Sehr unterschiedliche Menschen und Gruppen, von volkstümelnden Wertkonservativen bis hin zu kritischen Pfarrern, waren auf der dreitägigen Versammlung vertreten. Ihr erklärtes Ziel war es, "solche Kreise des Volkes, die dem Naturschutzgedanken bisher teilnahmslos gegenüber standen, über die volkstümliche Bedeutung des Naturschutzes aufzuklären und so für die Ziele der Bewegung zu gewinnen". Beim "Kampf gegen die Verunglimpfung der Natur", so der Staatsrat weiter, sei "auch die Presse ein unentbehrliches Hilfsmittel".

Der Naturschutz, der sich zuerst auf der Ebene der deutschen Länder und durchaus mit staatlicher Unterstützung zu organisieren begann, hatte sehr unterschiedliche Quellen. In der Weimarer Verfassung war der damals so genannte "Schutz der Naturdenkmäler" zur staatlichen Aufgabe erklärt worden. Die bayerische Staatsforstverwaltung hatte, weithin beachtet, ein erstes, 20 000 Hektar großes Naturschutzgebiet am Königssee ausgewiesen. Mitte der zwanziger Jahre stabilisierte sich zudem für kurze Zeit die Demokratie in Deutschland und das gab Zukunftshoffnungen, von denen auch die noch sehr heterogenen ökologischen Ansätze profitierten.

Filme und Lichtbilder-Vorträge wurden bei der Münchner Konferenz angeboten, um "Aufklärung und Anregung zu Gegenständen des Landschaftsschutzes, des Pflanzenschutzes und des Schutzes aussterbender Tierarten zu bringen". Man verwies auf die gleichzeitig in München stattfindende Deutsche Verkehrs-Ausstellung. Dort wurde zum ersten Mal in einer Sonderschau das Thema "Naturschutz und Verkehr" dargestellt. Allerdings sah man die Probleme noch sehr oberflächlich. Gezeigt wurden zum Beispiel "Verkehrsanlagen, die sich in besonders glücklicher Weise in das Landschaftsbild einfügen".

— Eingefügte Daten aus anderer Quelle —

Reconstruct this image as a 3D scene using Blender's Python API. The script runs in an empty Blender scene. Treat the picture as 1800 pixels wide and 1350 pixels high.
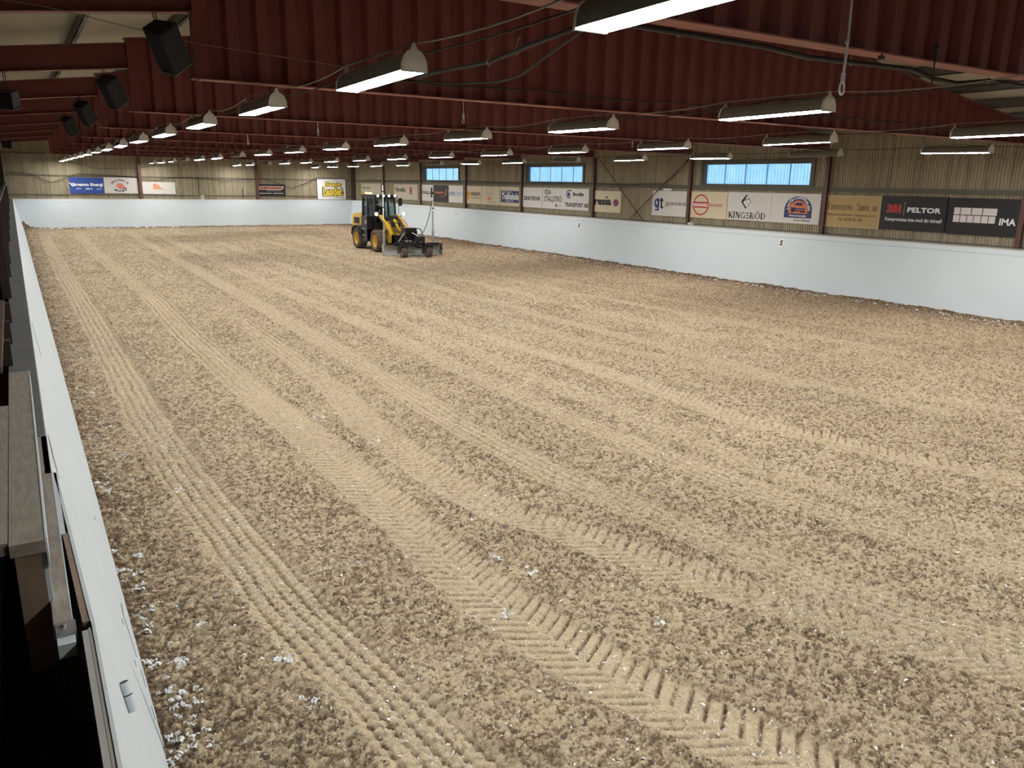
import bpy, math, random
import numpy as np
from mathutils import Vector, Matrix

SC = bpy.context.scene
COL = SC.collection
rnd = random.Random(7)

# ------------------------------------------------------------------ camera
cam_d = bpy.data.cameras.new('camera')
cam_d.sensor_width = 36.0
cam_d.lens = 1386.3 / 1800.0 * 36.0
cam_d.clip_start = 0.05
cam_d.clip_end = 300
cam = bpy.data.objects.new('camera', cam_d)
COL.objects.link(cam)
_r = Vector((0.85117337, -0.52461802, 0.01672819))
_u = Vector((0.11572587, 0.21865619, 0.96891537))
_f = Vector((0.51196818, 0.82277907, -0.2468262))
_m = Matrix.Identity(4)
for i in range(3):
    _m[i][0] = _r[i]; _m[i][1] = _u[i]; _m[i][2] = -_f[i]
_m[2][3] = 3.2
cam.matrix_world = _m
SC.camera = cam

# ------------------------------------------------------------------ world (daylight outside the windows) and exposure
world = bpy.data.worlds.new('sky'); SC.world = world
world.use_nodes = True
_bg = world.node_tree.nodes['Background']
_bg.inputs[0].default_value = (0.44, 0.71, 1.0, 1)
_bg.inputs[1].default_value = 1.35
try:
    world.cycles.sampling_method = 'NONE'
except Exception:
    pass
SC.view_settings.view_transform = 'Standard'
SC.view_settings.look = 'None'
SC.view_settings.gamma = 1.0
SC.view_settings.use_curve_mapping = False
SC.view_settings.exposure = 0.0
LAMP_STRENGTH = 95.0
LAMP_COLOR = (1.0, 0.985, 0.955)

# ------------------------------------------------------------------ key dimensions (metres)
BAY = 6.0
Y0 = 58.73                       # line of the far wall columns
WALL_X = 22.25                   # cladding of the right wall
WALL_Y = 58.95                   # cladding of the far wall
WALL_L = -4.6
WALL_B = -9.0
BOARD_H = 1.757
FL_Z = 4.37                      # underside of girders
def col_y(k): return Y0 - BAY * k
def roof_z(x):                   # underside of roof purlins / top of girders
    return min(5.62 + 0.133 * (x - 2.1), 4.9 + 0.138 * (20.95 - x))

# ------------------------------------------------------------------ mesh helper
class MB:
    def __init__(self):
        self.v = []; self.f = []; self.s = []
    def add(self, vs, fs, smooth=False):
        o = len(self.v)
        self.v += [tuple(p) for p in vs]
        self.f += [tuple(i + o for i in q) for q in fs]
        self.s += [smooth] * len(fs)
        return self
    def box(self, x0, x1, y0, y1, z0, z1, M=None):
        vs = [Vector((x, y, z)) for z in (z0, z1) for y in (y0, y1) for x in (x0, x1)]
        if M is not None: vs = [M @ p for p in vs]
        fs = [(0, 2, 3, 1), (4, 5, 7, 6), (0, 1, 5, 4), (2, 6, 7, 3), (0, 4, 6, 2), (1, 3, 7, 5)]
        return self.add(vs, fs)
    def bar(self, a, b, w, h, up=(0, 0, 1)):
        a = Vector(a); b = Vector(b); d = (b - a); L = d.length; d.normalize()
        up = Vector(up)
        s = d.cross(up)
        if s.length < 1e-4: s = d.cross(Vector((1, 0, 0)))
        s.normalize(); t = s.cross(d)
        M = Matrix(((s.x, d.x, t.x, a.x), (s.y, d.y, t.y, a.y), (s.z, d.z, t.z, a.z), (0, 0, 0, 1)))
        return self.box(-w / 2, w / 2, 0, L, -h / 2, h / 2, M)
    def tube(self, pts, r, n=8, cap=True):
        pts = [Vector(p) for p in pts]
        rs = r if isinstance(r, (list, tuple)) else [r] * len(pts)
        rings = []; prev = None
        for i, p in enumerate(pts):
            d = (pts[min(i + 1, len(pts) - 1)] - pts[max(i - 1, 0)])
            if d.length < 1e-9: d = Vector((0, 0, 1))
            d.normalize()
            if prev is None:
                s = d.cross(Vector((0, 0, 1)))
                if s.length < 1e-3: s = d.cross(Vector((1, 0, 0)))
            else:
                s = prev - d * prev.dot(d)
            s.normalize(); prev = s; t = d.cross(s)
            rings.append([p + (s * math.cos(2 * math.pi * k / n) + t * math.sin(2 * math.pi * k / n)) * rs[i] for k in range(n)])
        vs = [q for rg in rings for q in rg]; fs = []
        for i in range(len(rings) - 1):
            for k in range(n):
                k2 = (k + 1) % n
                fs.append((i * n + k, i * n + k2, (i + 1) * n + k2, (i + 1) * n + k))
        self.add(vs, fs, True)
        if cap:
            self.add(rings[0], [tuple(range(n))[::-1]]); self.add(rings[-1], [tuple(range(n))])
        return self
    def lathe(self, prof, M, n=32, closed=False, smooth=True):
        # prof = (radius, height) along local axis z
        vs = []; fs = []
        m = len(prof)
        for k in range(n):
            a = 2 * math.pi * k / n
            for (r, h) in prof:
                vs.append(M @ Vector((r * math.cos(a), r * math.sin(a), h)))
        for k in range(n):
            k2 = (k + 1) % n
            for j in range(m if closed else m - 1):
                j2 = (j + 1) % m
                fs.append((k * m + j, k2 * m + j, k2 * m + j2, k * m + j2))
        return self.add(vs, fs, smooth)
    def prism(self, poly, M, h0, h1):
        # poly in local xy, extruded in local z
        n = len(poly)
        vs = [M @ Vector((p[0], p[1], h0)) for p in poly] + [M @ Vector((p[0], p[1], h1)) for p in poly]
        fs = [tuple(range(n))[::-1], tuple(range(n, 2 * n))]
        fs += [(i, (i + 1) % n, n + (i + 1) % n, n + i) for i in range(n)]
        return self.add(vs, fs)
    def build(self, name, mat, parent=None, loc=None):
        me = bpy.data.meshes.new(name)
        vs = self.v
        if loc is not None:
            vs = [(p[0] - loc[0], p[1] - loc[1], p[2] - loc[2]) for p in vs]
        me.from_pydata(vs, [], self.f)
        me.polygons.foreach_set('use_smooth', self.s)
        me.update()
        if mat is not None: me.materials.append(mat)
        o = bpy.data.objects.new(name, me)
        COL.objects.link(o)
        if loc is not None: o.location = loc
        if parent is not None: o.parent = parent
        return o

I4 = Matrix.Identity(4)
def frame(o, x, y):
    x = Vector(x).normalized(); y = Vector(y).normalized(); z = x.cross(y)
    return Matrix(((x.x, y.x, z.x, o[0]), (x.y, y.y, z.y, o[1]), (x.z, y.z, z.z, o[2]), (0, 0, 0, 1)))

def tag(o, label=None, cat=None, group=None, kind=None):
    if label: o['label'] = label
    if cat: o['category'] = cat
    if group: o['group'] = group
    if kind: o['kind'] = kind
    return o
def thing(name, label, cat, loc=(0, 0, 0), group=None):
    o = bpy.data.objects.new(name, None); COL.objects.link(o)
    o.location = loc; o.empty_display_size = 0.1
    return tag(o, label, cat, group)
def struct(o): o['kind'] = 'structure'; return o
def copy_tree(root, loc):
    r = root.copy(); COL.objects.link(r); r.location = loc
    for ch in list(root.children):
        c = ch.copy(); COL.objects.link(c); c.parent = r
        for g in list(ch.children):
            d = g.copy(); COL.objects.link(d); d.parent = c
    return r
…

Stark wehten auch national-chauvinistische Ideen durch die Naturschutzbewegung. "Die Schönheit und Eigenart der Natur in unserer deutschen Heimat ist die Quelle der Heimatliebe und damit die Wurzel derjenigen Kräfte, die zu Deutschlands Wiedererstarkung führen können" - so ähnlich war es auf dem ersten Deutschen Naturschutztag zu hören. Der Blick auf die weltweiten Probleme der Ausbeutung von Mensch, Tier und Natur war noch nicht geschärft. Da hätte man damals allerdings von England lernen können, wo im 19. Jahrhundert William Wilberforce gleichzeitig für den Tierschutz und die Abschaffung der Sklaverei gekämpft hatte.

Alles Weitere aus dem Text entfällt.